Crisis year 2009 and the accompanying recession had a major effect on many countries in Central and Eastern Europe, particularly with respect to labour markets, investment and increasing debt. Most CEE countries will continue to be confronted by these effects in 2012. Due to budget consolidation, governments have less freedom of action and unemployment remains at a relatively high level. After a temporary interruption in growth, however, the process of catching up with Western Europe taking place in CEE countries is resuming.
The Vienna Institute for International Economic Studies (Wiener Institut für Internationale Wirtschaftsvergleiche – wiiw) is forecasting GDP growth of 2.4% for the new European member countries (NMS-10) in 2012. Its growth forecast for the European Union as a whole, however, is only 0.7%. This comparison shows clearly that the countries of Central and Eastern Europe are growing faster in terms of economic output than Western Europe.

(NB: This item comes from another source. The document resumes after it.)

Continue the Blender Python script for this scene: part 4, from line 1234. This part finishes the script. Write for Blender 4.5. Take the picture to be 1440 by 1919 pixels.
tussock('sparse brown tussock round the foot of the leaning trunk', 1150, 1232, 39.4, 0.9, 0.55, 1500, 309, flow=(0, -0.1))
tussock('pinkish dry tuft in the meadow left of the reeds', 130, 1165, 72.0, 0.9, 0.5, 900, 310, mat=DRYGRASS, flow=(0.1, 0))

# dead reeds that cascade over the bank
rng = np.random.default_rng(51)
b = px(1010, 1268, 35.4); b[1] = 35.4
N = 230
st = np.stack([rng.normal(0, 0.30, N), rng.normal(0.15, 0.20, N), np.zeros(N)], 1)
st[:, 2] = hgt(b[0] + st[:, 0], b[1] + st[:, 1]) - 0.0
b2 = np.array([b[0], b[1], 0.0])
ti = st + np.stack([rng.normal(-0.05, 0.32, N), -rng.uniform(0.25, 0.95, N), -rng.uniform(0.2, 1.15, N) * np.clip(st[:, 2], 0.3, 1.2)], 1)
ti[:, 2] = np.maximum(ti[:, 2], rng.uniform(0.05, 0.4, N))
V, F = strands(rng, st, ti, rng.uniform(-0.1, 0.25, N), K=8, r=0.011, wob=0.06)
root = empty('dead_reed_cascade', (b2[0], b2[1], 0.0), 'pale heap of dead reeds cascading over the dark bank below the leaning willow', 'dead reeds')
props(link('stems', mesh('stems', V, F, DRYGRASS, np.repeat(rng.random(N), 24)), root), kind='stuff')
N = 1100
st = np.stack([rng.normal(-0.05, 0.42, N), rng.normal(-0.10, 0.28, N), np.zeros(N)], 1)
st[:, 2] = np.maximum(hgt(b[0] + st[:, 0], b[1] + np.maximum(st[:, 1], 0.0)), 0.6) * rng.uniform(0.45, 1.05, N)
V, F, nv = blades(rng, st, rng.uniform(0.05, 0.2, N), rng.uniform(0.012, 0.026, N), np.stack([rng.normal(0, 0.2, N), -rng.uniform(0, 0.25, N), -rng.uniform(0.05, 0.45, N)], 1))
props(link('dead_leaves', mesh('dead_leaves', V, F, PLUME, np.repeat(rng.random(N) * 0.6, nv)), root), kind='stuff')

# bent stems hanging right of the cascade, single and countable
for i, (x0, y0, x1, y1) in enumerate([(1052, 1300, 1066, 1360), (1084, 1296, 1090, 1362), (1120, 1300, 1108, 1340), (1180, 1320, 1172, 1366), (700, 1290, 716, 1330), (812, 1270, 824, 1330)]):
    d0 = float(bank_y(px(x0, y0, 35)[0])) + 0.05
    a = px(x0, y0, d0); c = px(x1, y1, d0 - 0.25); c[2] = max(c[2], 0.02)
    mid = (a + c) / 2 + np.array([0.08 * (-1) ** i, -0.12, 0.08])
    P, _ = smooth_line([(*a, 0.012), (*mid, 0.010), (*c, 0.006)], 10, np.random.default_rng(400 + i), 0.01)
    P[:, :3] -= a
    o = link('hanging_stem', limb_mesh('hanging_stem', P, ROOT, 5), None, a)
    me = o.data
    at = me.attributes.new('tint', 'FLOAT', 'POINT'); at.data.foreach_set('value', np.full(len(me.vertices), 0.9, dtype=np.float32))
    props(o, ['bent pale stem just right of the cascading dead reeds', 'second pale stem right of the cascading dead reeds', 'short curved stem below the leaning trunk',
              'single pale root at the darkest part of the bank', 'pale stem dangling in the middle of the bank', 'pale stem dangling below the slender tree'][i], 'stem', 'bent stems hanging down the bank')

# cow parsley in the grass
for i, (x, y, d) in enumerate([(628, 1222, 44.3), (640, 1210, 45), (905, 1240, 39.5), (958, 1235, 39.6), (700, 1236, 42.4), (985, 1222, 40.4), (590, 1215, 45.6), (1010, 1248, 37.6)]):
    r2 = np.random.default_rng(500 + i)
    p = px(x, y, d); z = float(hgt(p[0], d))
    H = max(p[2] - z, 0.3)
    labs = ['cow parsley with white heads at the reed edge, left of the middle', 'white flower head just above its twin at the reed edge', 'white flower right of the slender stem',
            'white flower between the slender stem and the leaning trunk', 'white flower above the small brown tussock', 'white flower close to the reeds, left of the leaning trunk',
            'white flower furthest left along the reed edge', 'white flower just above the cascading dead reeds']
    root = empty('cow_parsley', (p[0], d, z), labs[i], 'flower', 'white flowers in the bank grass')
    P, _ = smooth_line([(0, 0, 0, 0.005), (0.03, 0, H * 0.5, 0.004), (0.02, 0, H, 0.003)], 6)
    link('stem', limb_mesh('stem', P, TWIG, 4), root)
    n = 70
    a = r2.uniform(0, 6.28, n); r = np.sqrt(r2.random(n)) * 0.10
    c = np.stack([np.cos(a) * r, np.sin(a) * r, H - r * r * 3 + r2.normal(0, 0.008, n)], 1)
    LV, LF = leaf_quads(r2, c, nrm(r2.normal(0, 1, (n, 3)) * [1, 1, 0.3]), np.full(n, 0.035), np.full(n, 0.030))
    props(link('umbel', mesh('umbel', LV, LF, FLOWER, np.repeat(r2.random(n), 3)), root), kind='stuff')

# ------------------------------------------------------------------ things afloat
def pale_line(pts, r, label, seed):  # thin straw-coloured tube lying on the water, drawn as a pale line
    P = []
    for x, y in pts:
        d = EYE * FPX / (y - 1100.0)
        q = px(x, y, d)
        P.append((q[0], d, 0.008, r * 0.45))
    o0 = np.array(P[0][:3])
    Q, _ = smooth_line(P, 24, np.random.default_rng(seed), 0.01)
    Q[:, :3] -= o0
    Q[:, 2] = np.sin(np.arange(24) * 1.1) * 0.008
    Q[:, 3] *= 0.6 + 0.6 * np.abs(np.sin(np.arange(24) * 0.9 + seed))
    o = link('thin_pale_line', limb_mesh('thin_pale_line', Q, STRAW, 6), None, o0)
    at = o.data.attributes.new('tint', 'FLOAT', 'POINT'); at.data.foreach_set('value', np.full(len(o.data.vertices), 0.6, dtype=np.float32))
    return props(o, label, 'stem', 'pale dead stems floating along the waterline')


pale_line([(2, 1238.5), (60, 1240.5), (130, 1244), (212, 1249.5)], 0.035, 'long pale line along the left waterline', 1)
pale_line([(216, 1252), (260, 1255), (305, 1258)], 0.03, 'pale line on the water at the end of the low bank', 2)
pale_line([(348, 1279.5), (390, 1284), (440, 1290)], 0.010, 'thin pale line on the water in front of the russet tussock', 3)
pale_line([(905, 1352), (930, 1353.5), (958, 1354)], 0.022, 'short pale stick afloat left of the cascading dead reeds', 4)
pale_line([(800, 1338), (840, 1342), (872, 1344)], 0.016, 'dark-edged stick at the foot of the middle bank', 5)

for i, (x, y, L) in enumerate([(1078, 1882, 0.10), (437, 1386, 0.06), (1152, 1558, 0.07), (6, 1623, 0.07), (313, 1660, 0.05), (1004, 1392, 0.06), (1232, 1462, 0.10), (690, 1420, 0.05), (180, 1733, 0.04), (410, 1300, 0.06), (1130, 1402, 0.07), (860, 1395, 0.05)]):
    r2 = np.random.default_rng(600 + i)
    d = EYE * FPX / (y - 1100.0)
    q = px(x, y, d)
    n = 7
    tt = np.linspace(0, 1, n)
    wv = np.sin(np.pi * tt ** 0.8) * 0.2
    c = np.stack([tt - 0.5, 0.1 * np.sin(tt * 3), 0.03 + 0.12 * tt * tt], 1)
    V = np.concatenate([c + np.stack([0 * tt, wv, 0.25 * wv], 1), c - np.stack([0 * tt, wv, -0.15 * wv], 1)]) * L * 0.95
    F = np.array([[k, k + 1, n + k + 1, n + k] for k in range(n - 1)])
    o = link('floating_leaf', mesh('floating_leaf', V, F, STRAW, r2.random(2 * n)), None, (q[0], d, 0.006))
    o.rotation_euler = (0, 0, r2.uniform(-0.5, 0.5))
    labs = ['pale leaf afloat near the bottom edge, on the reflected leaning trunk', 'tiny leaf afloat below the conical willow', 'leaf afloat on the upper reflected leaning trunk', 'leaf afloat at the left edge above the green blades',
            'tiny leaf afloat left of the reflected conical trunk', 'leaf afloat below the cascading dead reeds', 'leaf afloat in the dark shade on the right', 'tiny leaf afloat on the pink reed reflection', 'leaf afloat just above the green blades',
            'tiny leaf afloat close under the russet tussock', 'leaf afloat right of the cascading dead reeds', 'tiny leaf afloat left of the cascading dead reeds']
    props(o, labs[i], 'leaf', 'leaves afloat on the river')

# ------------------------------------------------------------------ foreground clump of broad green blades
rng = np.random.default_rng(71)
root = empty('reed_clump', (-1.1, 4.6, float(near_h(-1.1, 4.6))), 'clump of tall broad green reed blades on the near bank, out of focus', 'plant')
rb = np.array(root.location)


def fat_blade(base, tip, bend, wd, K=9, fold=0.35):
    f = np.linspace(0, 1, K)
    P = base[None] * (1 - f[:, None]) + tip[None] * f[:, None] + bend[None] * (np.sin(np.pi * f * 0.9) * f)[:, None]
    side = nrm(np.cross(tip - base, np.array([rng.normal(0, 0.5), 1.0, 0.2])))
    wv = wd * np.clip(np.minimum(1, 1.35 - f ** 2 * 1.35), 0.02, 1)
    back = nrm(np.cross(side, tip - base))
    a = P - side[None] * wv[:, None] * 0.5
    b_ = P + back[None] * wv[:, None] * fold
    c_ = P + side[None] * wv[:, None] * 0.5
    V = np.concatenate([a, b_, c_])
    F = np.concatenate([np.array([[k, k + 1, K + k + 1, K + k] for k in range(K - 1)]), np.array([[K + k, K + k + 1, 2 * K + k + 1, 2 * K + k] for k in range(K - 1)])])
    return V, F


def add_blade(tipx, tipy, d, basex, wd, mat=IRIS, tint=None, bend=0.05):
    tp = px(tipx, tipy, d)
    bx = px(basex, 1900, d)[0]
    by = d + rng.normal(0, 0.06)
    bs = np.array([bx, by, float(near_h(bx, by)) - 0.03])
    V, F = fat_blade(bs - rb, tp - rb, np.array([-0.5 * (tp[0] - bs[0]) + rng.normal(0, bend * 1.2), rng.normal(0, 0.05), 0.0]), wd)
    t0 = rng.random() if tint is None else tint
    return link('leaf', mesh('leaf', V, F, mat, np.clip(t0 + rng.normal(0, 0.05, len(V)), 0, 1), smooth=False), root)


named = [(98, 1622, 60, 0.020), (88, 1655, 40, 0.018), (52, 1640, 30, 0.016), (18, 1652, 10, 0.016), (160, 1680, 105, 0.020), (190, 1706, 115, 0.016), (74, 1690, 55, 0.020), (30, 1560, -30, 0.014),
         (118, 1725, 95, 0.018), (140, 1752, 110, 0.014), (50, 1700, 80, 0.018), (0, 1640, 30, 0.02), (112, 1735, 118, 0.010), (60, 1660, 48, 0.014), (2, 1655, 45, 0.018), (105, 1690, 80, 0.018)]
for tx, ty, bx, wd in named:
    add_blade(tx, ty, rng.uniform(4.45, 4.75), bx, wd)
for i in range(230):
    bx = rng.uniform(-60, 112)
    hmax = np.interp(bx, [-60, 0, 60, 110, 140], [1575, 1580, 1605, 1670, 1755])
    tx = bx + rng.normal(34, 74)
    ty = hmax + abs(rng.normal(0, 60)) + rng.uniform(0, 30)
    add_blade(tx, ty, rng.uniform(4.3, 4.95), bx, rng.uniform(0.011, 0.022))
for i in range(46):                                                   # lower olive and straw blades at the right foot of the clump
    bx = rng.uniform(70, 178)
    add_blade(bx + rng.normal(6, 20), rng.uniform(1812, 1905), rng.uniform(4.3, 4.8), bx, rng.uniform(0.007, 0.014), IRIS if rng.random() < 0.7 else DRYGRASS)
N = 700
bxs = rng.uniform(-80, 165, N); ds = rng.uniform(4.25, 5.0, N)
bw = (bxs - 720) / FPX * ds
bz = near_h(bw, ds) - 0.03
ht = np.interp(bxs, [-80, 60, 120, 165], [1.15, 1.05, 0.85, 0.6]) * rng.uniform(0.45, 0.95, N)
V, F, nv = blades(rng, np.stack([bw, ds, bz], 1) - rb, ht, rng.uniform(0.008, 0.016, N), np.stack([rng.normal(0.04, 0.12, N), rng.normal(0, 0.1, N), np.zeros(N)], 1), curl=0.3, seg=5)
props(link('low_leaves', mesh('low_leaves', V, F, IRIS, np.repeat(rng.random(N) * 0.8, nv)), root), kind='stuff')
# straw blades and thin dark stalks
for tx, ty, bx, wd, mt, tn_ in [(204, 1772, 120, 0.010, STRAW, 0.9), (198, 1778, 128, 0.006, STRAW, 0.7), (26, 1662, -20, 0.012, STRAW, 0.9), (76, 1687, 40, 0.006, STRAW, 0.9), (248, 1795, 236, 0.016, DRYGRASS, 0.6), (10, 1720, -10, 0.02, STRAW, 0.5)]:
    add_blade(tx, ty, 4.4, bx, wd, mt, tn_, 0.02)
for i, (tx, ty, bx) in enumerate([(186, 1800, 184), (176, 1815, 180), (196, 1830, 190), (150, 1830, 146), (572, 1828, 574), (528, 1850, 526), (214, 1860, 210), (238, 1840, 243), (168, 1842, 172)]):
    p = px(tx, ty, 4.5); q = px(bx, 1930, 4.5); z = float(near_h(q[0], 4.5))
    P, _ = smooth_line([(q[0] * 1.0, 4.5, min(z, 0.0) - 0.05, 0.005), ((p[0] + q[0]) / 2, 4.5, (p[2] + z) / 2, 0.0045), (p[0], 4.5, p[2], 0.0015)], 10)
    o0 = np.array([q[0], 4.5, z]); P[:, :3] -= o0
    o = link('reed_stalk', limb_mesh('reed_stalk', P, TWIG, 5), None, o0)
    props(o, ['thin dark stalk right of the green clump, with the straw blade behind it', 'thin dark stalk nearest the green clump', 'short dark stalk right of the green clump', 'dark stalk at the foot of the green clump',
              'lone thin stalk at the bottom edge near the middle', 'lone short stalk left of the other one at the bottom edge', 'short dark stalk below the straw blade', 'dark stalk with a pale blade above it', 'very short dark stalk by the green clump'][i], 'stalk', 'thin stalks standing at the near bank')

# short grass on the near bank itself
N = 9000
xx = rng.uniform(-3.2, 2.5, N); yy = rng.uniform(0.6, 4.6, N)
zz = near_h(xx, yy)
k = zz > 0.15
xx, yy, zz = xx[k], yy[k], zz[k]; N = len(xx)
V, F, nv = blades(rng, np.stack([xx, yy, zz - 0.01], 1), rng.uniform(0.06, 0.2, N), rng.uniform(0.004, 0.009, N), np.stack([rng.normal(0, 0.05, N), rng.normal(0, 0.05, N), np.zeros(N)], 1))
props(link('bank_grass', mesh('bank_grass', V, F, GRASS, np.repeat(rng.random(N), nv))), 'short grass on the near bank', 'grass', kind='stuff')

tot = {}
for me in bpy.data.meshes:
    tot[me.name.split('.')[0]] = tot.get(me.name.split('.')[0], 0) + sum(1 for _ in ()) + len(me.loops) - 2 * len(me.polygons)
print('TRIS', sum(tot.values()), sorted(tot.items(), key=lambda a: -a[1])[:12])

The CEE is, however, still a heterogenous region. wiiw, for example, expects GDP to grow in 2012 by 3.3% in Poland but only 0.3% in Hungary.
Overall, the CEE region will be confronted with three major challenges in 2012. First, Central and Eastern Europe face currency risks, as a great deal of borrowing was done in foreign currencies in the past. Second, the region’s exports are heavily dependent on Western Europe. And third, the banking system is also closely interwoven with the rest of Europe.
Insurers in EU member states also face another challenge. The introduction of Solvency II, with implementation planned for the beginning of 2013, is greatly affecting business activities and could lead to another wave of consolidation among small insurance companies.
Non-life insurance, which still currently represents, by far, the larger share of total premium volume in the CEE region, will feel the greatest effects of a slowdown in economic momentum. Swiss Re nevertheless expects solid growth of 4.3% for this segment in Eastern Europe in 2012. In contrast, global growth is only expected to be 2.6%.
Swiss Re is forecasting strong growth in the life insurance segment, particularly over the long term. The increasing prosperity of private households, healthcare and pension reforms, and increasing public awareness are helping to maintain demand for life insurance products in the region. A general European trend toward greater consumer demand for less complex products has been identified for this segment. Insurance providers will increasingly promote products with hedging components and sell less pure savings products.
On the whole, the low insurance penetration rate in the CEE region compared to Western Europe continues to offer great potential for organic growth. Since, as previously mentioned, economic conditions vary greatly among the different countries of this region, using a differentiated market strategy will continue to provide a major advantage in the future.